Op 6 september 2011 hebben twee ambtenaren van de gemeente Maassluis een onderzoek ingesteld naar de rechtmatigheid van de aan appellant verleende bijstand. In dat kader hebben zij onder meer dossieronderzoek gedaan, diverse instanties, waaronder het waterbedrijf Evides en het energiebedrijf Eneco, om inlichtingen verzocht, waarnemingen verricht, met appellant gesproken en op 20 september 2011 een huisbezoek aan zijn woning gebracht.

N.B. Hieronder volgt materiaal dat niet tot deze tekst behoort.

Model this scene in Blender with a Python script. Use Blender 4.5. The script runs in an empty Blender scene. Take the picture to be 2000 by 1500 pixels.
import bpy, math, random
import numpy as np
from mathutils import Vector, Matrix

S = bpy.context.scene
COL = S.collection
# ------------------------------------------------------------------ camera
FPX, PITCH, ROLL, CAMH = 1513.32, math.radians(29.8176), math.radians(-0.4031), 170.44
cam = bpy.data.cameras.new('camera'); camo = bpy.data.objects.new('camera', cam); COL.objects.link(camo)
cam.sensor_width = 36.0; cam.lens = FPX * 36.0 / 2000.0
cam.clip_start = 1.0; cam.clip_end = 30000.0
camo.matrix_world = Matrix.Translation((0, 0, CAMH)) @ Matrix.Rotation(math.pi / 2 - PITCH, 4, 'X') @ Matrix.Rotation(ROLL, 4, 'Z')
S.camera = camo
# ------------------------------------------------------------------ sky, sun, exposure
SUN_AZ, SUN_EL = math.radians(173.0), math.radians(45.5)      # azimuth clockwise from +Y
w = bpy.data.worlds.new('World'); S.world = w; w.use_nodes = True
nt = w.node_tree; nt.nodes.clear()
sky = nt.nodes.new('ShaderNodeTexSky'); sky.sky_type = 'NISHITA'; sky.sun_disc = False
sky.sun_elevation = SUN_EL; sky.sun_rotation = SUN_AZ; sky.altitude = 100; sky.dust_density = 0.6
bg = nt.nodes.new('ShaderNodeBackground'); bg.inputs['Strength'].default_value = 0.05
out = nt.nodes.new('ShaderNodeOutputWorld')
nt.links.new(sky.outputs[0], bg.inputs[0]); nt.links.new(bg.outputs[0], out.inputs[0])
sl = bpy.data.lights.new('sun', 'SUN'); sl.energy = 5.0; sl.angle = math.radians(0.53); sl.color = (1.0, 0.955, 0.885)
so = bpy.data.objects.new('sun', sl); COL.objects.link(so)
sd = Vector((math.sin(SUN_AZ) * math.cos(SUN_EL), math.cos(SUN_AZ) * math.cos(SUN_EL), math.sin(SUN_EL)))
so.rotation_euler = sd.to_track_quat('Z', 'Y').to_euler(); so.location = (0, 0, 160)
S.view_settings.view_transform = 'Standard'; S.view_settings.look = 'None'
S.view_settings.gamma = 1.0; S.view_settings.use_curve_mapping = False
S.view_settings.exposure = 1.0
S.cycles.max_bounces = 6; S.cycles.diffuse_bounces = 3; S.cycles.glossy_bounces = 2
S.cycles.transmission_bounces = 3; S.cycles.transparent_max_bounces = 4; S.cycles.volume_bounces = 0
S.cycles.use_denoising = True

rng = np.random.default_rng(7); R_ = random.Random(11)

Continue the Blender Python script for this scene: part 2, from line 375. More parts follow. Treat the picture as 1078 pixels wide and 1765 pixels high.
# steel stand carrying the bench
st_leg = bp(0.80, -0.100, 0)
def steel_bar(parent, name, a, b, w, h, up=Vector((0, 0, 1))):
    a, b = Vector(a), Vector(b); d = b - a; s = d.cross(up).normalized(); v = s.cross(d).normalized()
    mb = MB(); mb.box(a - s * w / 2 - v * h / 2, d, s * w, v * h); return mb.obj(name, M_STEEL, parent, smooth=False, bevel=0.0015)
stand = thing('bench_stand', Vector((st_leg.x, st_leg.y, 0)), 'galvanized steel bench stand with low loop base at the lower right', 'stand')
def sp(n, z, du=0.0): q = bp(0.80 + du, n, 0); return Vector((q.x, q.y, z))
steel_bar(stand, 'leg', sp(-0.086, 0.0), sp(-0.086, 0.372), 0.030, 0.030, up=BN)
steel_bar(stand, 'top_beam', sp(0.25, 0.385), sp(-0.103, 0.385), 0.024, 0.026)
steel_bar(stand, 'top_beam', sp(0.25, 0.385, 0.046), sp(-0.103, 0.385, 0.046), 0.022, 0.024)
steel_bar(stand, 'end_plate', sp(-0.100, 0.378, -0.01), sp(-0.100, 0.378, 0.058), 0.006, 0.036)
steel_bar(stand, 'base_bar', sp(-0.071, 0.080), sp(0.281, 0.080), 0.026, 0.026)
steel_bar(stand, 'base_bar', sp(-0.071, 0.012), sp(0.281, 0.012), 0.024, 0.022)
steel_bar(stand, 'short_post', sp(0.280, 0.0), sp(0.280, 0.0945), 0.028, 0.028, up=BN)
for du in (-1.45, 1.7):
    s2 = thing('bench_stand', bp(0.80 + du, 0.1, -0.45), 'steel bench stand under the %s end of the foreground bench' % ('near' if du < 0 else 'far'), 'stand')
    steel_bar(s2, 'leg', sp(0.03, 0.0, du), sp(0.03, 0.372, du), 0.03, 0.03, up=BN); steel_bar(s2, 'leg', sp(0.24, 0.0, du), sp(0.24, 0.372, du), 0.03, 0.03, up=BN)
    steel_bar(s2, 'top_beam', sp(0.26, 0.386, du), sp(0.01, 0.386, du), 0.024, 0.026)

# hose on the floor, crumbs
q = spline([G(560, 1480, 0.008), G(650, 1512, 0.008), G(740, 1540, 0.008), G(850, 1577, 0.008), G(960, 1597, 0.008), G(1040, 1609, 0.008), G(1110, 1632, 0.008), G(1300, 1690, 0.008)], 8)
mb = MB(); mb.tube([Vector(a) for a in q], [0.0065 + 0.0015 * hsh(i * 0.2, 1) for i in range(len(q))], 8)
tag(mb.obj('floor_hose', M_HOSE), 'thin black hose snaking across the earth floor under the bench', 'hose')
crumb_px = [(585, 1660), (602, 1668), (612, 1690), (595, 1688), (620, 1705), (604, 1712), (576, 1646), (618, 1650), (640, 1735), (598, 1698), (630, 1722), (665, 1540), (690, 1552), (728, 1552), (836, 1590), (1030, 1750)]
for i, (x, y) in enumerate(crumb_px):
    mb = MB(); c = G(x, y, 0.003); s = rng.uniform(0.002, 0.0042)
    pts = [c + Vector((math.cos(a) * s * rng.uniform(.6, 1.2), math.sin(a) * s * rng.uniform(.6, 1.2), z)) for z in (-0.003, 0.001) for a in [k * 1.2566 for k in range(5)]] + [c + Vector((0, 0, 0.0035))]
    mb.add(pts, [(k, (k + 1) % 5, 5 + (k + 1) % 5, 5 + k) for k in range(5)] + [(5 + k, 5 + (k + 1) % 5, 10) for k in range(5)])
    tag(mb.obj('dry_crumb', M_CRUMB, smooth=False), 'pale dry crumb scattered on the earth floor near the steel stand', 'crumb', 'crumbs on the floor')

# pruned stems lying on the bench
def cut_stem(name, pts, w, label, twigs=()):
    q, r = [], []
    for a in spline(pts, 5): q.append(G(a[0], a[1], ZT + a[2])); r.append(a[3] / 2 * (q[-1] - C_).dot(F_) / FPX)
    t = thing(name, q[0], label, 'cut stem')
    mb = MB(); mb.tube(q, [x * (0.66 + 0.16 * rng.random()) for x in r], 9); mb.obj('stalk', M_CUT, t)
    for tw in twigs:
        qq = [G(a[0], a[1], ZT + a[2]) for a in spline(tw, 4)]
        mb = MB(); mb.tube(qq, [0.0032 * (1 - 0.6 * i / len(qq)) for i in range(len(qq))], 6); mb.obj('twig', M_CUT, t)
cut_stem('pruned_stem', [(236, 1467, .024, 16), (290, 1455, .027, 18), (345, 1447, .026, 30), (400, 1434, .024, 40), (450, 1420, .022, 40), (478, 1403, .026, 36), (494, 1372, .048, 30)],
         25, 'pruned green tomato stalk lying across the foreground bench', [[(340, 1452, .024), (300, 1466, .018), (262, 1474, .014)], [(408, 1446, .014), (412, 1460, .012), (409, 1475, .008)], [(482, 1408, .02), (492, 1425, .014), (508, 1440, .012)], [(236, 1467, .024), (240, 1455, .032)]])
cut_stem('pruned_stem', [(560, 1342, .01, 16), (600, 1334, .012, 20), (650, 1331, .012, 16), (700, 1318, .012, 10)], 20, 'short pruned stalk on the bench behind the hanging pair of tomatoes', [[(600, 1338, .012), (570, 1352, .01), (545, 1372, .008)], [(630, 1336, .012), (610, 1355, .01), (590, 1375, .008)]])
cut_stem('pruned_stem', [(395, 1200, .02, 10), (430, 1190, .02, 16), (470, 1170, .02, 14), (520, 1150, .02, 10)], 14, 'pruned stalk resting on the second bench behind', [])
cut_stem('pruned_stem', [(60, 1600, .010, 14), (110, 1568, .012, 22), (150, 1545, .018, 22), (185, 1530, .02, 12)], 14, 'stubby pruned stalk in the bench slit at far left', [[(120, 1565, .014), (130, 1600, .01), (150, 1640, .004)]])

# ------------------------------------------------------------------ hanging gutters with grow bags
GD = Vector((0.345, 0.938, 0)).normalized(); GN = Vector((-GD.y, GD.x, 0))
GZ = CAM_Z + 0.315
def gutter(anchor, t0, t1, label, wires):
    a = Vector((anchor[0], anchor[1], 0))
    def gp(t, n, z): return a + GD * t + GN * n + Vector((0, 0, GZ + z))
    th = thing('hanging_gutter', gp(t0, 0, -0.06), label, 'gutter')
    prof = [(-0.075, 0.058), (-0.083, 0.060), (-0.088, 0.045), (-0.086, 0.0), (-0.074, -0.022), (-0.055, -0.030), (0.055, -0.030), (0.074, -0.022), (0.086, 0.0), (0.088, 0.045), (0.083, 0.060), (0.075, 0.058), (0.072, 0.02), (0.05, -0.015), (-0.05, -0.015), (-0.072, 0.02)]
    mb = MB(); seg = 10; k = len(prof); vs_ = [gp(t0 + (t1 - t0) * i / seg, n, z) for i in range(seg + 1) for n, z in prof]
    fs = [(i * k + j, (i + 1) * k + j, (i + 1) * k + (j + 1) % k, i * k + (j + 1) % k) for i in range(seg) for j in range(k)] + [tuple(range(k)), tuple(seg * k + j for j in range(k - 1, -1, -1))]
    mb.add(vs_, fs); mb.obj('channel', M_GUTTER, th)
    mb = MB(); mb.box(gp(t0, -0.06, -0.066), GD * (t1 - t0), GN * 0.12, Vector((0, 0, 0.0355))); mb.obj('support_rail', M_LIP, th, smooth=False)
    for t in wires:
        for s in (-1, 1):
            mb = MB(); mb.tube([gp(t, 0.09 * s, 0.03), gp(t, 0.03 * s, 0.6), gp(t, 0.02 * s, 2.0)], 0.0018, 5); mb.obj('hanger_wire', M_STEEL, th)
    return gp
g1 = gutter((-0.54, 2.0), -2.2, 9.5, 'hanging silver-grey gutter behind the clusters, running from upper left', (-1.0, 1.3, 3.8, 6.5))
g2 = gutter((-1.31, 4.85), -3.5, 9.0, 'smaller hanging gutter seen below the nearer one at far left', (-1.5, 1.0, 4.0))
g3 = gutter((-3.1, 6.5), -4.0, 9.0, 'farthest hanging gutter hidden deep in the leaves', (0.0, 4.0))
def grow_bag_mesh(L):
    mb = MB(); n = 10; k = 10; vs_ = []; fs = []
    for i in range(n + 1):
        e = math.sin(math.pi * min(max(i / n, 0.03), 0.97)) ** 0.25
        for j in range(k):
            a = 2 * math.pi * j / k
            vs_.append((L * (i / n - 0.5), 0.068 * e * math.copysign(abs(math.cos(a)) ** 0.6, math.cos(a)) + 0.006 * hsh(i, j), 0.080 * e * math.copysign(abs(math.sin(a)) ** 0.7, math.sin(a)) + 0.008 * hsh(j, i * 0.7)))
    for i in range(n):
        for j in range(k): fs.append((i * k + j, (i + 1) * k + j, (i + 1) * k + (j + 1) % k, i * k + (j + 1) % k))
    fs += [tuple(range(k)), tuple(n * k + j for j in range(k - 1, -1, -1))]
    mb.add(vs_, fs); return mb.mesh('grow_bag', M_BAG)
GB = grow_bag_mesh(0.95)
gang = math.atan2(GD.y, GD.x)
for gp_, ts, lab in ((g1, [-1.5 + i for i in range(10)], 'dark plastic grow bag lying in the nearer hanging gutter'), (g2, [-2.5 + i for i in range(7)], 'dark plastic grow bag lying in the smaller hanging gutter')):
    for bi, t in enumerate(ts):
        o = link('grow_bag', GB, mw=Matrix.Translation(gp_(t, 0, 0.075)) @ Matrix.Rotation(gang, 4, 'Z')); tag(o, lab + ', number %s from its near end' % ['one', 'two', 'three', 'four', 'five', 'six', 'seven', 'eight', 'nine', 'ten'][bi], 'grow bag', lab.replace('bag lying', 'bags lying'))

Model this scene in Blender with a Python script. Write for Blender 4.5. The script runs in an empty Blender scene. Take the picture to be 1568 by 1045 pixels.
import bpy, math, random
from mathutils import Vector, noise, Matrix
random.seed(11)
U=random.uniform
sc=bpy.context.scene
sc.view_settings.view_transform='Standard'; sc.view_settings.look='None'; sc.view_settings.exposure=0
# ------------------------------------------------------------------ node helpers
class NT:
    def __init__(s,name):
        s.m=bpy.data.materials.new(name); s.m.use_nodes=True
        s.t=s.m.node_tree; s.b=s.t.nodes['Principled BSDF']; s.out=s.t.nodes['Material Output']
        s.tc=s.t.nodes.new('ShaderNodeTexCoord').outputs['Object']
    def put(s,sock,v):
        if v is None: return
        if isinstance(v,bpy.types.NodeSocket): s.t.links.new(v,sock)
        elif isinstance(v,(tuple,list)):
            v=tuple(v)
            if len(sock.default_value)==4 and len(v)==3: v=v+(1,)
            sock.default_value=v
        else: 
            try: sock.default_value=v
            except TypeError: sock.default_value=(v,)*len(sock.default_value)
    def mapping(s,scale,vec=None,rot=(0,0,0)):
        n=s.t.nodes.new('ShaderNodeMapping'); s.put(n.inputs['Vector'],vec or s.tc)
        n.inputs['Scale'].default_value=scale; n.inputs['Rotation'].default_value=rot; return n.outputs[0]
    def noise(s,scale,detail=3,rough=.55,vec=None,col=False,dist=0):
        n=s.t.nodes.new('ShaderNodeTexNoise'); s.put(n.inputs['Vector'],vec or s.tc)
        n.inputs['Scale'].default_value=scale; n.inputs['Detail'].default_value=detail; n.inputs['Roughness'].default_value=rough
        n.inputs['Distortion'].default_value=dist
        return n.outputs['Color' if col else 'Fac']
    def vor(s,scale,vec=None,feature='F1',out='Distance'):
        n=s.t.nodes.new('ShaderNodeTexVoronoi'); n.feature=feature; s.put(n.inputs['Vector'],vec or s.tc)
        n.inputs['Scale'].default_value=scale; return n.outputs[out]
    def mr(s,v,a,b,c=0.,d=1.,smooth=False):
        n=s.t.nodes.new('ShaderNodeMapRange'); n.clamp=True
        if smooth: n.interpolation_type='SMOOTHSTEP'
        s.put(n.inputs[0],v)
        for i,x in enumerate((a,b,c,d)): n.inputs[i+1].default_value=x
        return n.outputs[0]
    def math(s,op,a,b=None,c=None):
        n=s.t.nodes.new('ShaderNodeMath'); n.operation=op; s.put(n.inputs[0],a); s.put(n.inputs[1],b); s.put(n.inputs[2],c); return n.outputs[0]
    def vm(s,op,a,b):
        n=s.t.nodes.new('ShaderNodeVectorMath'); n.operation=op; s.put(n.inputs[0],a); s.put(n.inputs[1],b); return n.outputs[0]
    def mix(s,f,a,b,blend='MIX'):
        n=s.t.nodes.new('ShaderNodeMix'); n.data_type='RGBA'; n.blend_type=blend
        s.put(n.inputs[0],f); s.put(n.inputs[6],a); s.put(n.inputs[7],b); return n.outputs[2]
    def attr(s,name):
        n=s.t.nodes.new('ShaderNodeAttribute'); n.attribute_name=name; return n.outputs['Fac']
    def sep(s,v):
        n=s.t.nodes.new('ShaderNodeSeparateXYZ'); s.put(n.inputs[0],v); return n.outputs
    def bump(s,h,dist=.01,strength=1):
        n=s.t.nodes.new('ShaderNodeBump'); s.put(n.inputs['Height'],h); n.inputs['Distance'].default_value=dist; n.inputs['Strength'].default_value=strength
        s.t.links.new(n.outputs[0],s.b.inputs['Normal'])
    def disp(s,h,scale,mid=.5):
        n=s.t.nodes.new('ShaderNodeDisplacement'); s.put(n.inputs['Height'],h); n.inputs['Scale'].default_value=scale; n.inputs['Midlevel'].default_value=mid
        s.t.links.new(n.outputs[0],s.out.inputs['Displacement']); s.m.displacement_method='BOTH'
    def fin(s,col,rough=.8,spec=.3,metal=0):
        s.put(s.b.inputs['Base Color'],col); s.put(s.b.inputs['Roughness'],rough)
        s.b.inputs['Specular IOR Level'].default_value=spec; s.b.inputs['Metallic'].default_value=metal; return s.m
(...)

De bevindingen van dit onderzoek zijn neergelegd in een rapportage bijzonder onderzoek van
18 oktober 2011 (rapportage).
1.3.
Bij besluit van 29 november 2011, na bezwaar gehandhaafd bij besluit van 2 april 2012 (bestreden besluit), heeft het college de bijstand van appellant ingetrokken met ingang van
29 juni 2009 en de over de periode van 29 juni 2009 tot 1 september 2011 gemaakte kosten van bijstand van appellant teruggevorderd tot een bedrag van € 30.676,62. Aan dit besluit ligt ten grondslag dat appellant niet zijn hoofdverblijf heeft op het uitkeringsadres, dat hij, door daarvan aan het college geen mededeling te doen, de op hem rustende inlichtingenverplichting heeft geschonden en dat daardoor het recht op bijstand niet kan worden vastgesteld.
2. Bij de aangevallen uitspraak heeft de rechtbank, voor zover thans nog van belang, het beroep tegen het bestreden besluit ongegrond verklaard.
3. Appellant heeft zich in hoger beroep tegen de aangevallen uitspraak gekeerd voor zover deze de ongegrondverklaring van het beroep tegen het bestreden besluit betreft. Appellant heeft - samengevat - aangevoerd dat het onderzoek van het college onvoldoende feitelijke grondslag biedt voor de conclusie dat hij in de periode van 29 juni 2009 tot 1 september 2011 niet zijn hoofdverblijf heeft op het uitkeringsadres. Daarnaast heeft appellant er op gewezen dat hij in hoger beroep door het gerechtshof Den Haag op 29 april 2014 is vrijgesproken van uitkeringsfraude.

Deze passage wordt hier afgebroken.